Plastic Fantastic: Limelight Will Re-Open as a Maze-y Mall

 

There are some moments in New York gentrifiction history that can’t be attributed to Rudy Giuliani. The April 29 opening of the deconsecrated Episcopal Church of the Holy Communion (read: the site of Limelight) as a 60-vendor shopping mall is maybe one of them. Not that it isn’t necessarily an example of the de-funification of Downtown, but that Limelight closed in 2003 outlasting Giuliani’s tenure as mayor and his late crusade against ravers. He didn’t even really try to close the club even after Michael Alig brutally killed its resident drug dealer, Angel Melendez.

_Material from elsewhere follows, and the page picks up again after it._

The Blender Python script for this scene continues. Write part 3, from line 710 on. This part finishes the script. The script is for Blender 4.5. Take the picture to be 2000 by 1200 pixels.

Before its environs were legally restricted to permit only NYU students, The Limelight in New York occupied a stretch of Sixth Avenue just south of Union Square and west of Cooper Square that was called “Ladies’ Mile.” That moniker would not dissuade gay men on a mission from heading to Limelight, Peter Gatien’s post-54 megaclub designed by Ari Bahat, which opened in November 1983. Throughout the late 80s and 90s, Limelight’s labyrinthine structure (which has been preserved, albeit beautified with $15 million), provided various dancefloors and nooks for debauchery. But in Clubland Confidential, his book about Limelight and Michael Alig, author Frank Owen makes a good point, “If there are no drugs, the vibe suffers.” Le Sportsac, Baci Gelato and the bootmaker Hunter have all signed on. Maybe we can hold out for a Duane Reade.